** start of Extracted information **

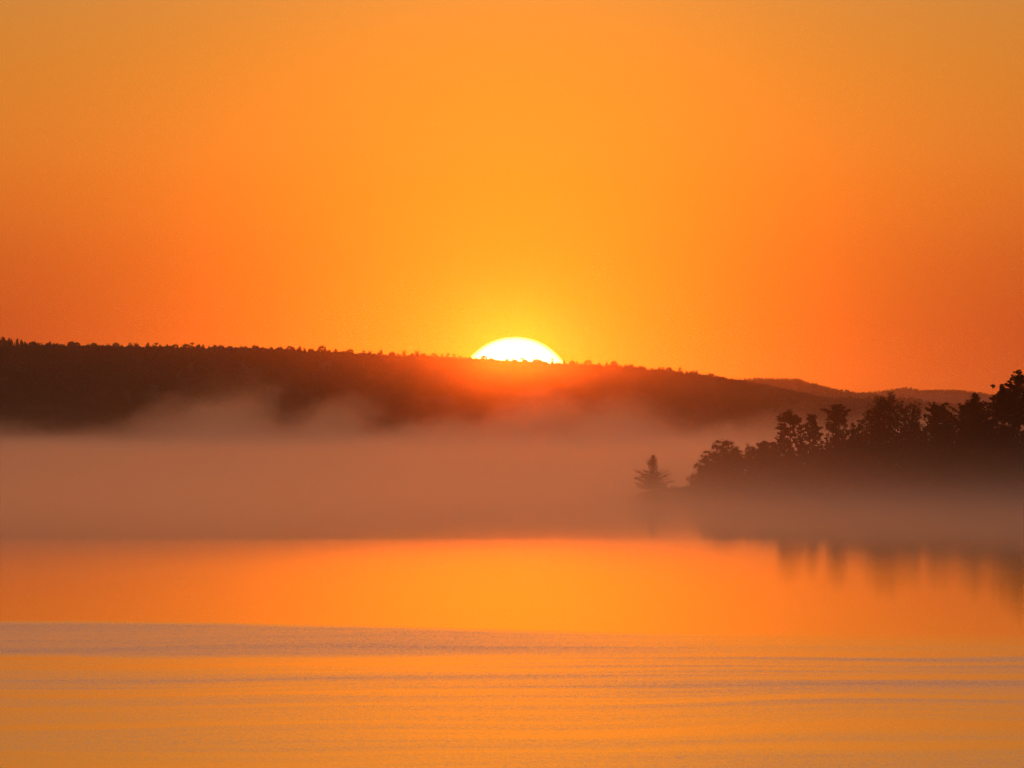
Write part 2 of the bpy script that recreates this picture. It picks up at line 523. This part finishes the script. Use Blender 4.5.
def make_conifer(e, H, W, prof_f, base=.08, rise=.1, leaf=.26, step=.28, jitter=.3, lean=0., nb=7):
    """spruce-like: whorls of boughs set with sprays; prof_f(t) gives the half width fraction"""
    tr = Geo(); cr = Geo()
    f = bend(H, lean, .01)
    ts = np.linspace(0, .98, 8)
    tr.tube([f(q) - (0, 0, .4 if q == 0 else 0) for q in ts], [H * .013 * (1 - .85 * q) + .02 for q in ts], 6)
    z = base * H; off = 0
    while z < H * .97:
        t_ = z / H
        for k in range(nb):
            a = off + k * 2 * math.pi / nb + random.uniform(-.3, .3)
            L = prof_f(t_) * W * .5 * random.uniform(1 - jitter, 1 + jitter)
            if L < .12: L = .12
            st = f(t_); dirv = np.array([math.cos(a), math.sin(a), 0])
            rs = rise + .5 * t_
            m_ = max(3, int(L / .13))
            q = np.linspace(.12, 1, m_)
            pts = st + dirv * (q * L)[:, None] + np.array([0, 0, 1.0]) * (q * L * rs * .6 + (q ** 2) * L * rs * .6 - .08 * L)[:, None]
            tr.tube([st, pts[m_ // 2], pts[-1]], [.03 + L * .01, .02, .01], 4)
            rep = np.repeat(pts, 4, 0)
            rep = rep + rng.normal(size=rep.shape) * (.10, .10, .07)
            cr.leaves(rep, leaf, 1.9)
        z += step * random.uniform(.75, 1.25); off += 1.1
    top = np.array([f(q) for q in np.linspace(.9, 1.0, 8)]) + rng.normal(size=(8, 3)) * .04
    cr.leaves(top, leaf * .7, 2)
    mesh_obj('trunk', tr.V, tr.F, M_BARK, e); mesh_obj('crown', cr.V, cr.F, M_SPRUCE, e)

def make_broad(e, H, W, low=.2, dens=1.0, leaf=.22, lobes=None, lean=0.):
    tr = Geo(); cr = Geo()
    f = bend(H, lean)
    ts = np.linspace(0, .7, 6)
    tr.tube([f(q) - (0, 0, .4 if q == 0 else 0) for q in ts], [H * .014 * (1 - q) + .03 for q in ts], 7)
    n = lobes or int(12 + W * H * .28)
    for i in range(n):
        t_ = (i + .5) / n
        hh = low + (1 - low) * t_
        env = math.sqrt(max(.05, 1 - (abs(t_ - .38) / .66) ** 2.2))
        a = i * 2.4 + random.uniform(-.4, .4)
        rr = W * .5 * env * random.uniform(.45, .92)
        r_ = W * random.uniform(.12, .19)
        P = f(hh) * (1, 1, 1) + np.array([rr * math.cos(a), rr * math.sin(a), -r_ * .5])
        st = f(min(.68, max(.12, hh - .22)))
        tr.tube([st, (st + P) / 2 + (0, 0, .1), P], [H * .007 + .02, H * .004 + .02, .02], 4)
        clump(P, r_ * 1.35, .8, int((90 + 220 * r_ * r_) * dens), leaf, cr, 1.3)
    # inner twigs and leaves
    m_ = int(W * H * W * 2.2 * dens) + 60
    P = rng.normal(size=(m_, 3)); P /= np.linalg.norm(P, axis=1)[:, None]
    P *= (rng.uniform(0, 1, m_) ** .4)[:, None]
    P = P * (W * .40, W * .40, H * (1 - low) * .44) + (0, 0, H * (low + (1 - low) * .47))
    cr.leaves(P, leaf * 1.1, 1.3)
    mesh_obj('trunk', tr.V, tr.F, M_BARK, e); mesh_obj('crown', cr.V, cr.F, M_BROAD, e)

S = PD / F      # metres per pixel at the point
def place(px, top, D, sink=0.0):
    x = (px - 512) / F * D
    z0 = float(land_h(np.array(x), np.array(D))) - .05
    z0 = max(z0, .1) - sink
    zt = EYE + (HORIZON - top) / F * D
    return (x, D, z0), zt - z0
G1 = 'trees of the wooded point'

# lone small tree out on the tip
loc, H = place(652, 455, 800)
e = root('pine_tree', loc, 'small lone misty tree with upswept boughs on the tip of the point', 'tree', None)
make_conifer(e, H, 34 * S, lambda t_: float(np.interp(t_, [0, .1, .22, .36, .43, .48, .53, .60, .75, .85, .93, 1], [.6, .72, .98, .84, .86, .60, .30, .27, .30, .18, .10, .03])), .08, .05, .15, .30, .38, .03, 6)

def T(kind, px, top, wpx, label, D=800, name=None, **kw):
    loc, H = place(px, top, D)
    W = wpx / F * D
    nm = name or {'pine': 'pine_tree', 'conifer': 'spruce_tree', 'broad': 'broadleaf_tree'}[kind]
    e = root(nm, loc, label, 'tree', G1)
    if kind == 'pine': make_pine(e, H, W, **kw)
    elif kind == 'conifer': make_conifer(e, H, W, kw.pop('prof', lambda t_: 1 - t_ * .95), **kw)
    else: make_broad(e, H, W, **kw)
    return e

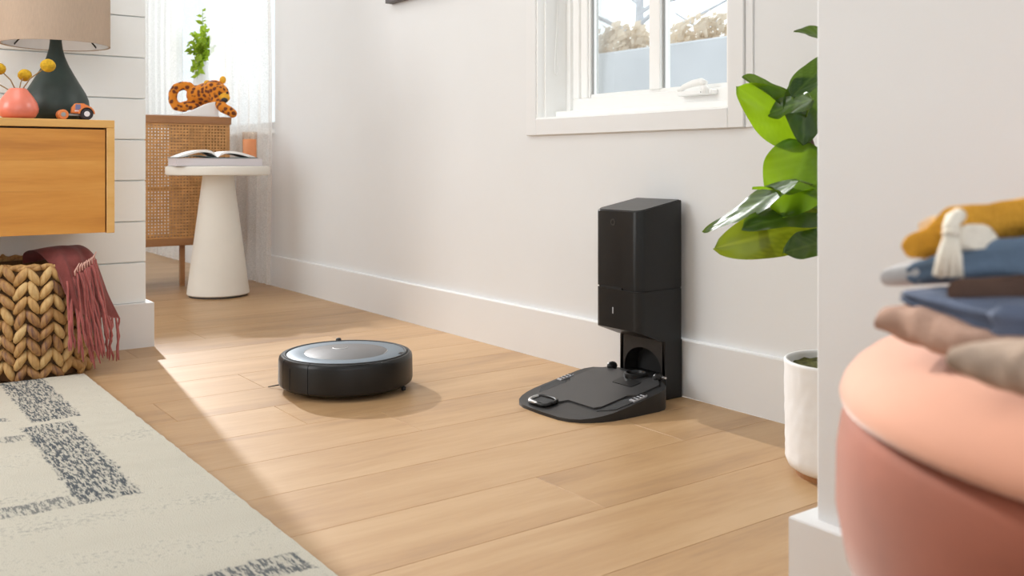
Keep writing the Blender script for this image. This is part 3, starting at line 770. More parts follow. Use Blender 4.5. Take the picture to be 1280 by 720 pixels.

** end of Extracted information **

## Set exercise
Output every entry word for word, but omit the pictures.

## Written reply
Write part 2 of the bpy script that recreates this picture. It picks up at line 523. This part finishes the script. Use Blender 4.5.
def make_conifer(e, H, W, prof_f, base=.08, rise=.1, leaf=.26, step=.28, jitter=.3, lean=0., nb=7):
    """spruce-like: whorls of boughs set with sprays; prof_f(t) gives the half width fraction"""
    tr = Geo(); cr = Geo()
    f = bend(H, lean, .01)
    ts = np.linspace(0, .98, 8)
    tr.tube([f(q) - (0, 0, .4 if q == 0 else 0) for q in ts], [H * .013 * (1 - .85 * q) + .02 for q in ts], 6)
    z = base * H; off = 0
    while z < H * .97:
        t_ = z / H
        for k in range(nb):
            a = off + k * 2 * math.pi / nb + random.uniform(-.3, .3)
            L = prof_f(t_) * W * .5 * random.uniform(1 - jitter, 1 + jitter)
            if L < .12: L = .12
            st = f(t_); dirv = np.array([math.cos(a), math.sin(a), 0])
            rs = rise + .5 * t_
            m_ = max(3, int(L / .13))
            q = np.linspace(.12, 1, m_)
            pts = st + dirv * (q * L)[:, None] + np.array([0, 0, 1.0]) * (q * L * rs * .6 + (q ** 2) * L * rs * .6 - .08 * L)[:, None]
            tr.tube([st, pts[m_ // 2], pts[-1]], [.03 + L * .01, .02, .01], 4)
            rep = np.repeat(pts, 4, 0)
            rep = rep + rng.normal(size=rep.shape) * (.10, .10, .07)
            cr.leaves(rep, leaf, 1.9)
        z += step * random.uniform(.75, 1.25); off += 1.1
    top = np.array([f(q) for q in np.linspace(.9, 1.0, 8)]) + rng.normal(size=(8, 3)) * .04
    cr.leaves(top, leaf * .7, 2)
    mesh_obj('trunk', tr.V, tr.F, M_BARK, e); mesh_obj('crown', cr.V, cr.F, M_SPRUCE, e)

def make_broad(e, H, W, low=.2, dens=1.0, leaf=.22, lobes=None, lean=0.):
    tr = Geo(); cr = Geo()
    f = bend(H, lean)
    ts = np.linspace(0, .7, 6)
    tr.tube([f(q) - (0, 0, .4 if q == 0 else 0) for q in ts], [H * .014 * (1 - q) + .03 for q in ts], 7)
    n = lobes or int(12 + W * H * .28)
    for i in range(n):
        t_ = (i + .5) / n
        hh = low + (1 - low) * t_
        env = math.sqrt(max(.05, 1 - (abs(t_ - .38) / .66) ** 2.2))
        a = i * 2.4 + random.uniform(-.4, .4)
        rr = W * .5 * env * random.uniform(.45, .92)
        r_ = W * random.uniform(.12, .19)
        P = f(hh) * (1, 1, 1) + np.array([rr * math.cos(a), rr * math.sin(a), -r_ * .5])
        st = f(min(.68, max(.12, hh - .22)))
        tr.tube([st, (st + P) / 2 + (0, 0, .1), P], [H * .007 + .02, H * .004 + .02, .02], 4)
        clump(P, r_ * 1.35, .8, int((90 + 220 * r_ * r_) * dens), leaf, cr, 1.3)
    # inner twigs and leaves
    m_ = int(W * H * W * 2.2 * dens) + 60
    P = rng.normal(size=(m_, 3)); P /= np.linalg.norm(P, axis=1)[:, None]
    P *= (rng.uniform(0, 1, m_) ** .4)[:, None]
    P = P * (W * .40, W * .40, H * (1 - low) * .44) + (0, 0, H * (low + (1 - low) * .47))
    cr.leaves(P, leaf * 1.1, 1.3)
    mesh_obj('trunk', tr.V, tr.F, M_BARK, e); mesh_obj('crown', cr.V, cr.F, M_BROAD, e)

S = PD / F      # metres per pixel at the point
def place(px, top, D, sink=0.0):
    x = (px - 512) / F * D
    z0 = float(land_h(np.array(x), np.array(D))) - .05
    z0 = max(z0, .1) - sink
    zt = EYE + (HORIZON - top) / F * D
    return (x, D, z0), zt - z0
G1 = 'trees of the wooded point'

# lone small tree out on the tip
loc, H = place(652, 455, 800)
e = root('pine_tree', loc, 'small lone misty tree with upswept boughs on the tip of the point', 'tree', None)
make_conifer(e, H, 34 * S, lambda t_: float(np.interp(t_, [0, .1, .22, .36, .43, .48, .53, .60, .75, .85, .93, 1], [.6, .72, .98, .84, .86, .60, .30, .27, .30, .18, .10, .03])), .08, .05, .15, .30, .38, .03, 6)

def T(kind, px, top, wpx, label, D=800, name=None, **kw):
    loc, H = place(px, top, D)
    W = wpx / F * D
    nm = name or {'pine': 'pine_tree', 'conifer': 'spruce_tree', 'broad': 'broadleaf_tree'}[kind]
    e = root(nm, loc, label, 'tree', G1)
    if kind == 'pine': make_pine(e, H, W, **kw)
    elif kind == 'conifer': make_conifer(e, H, W, kw.pop('prof', lambda t_: 1 - t_ * .95), **kw)
    else: make_broad(e, H, W, **kw)
    return e

Keep writing the Blender script for this image. This is part 3, starting at line 770. More parts follow. Use Blender 4.5. Take the picture to be 1280 by 720 pixels.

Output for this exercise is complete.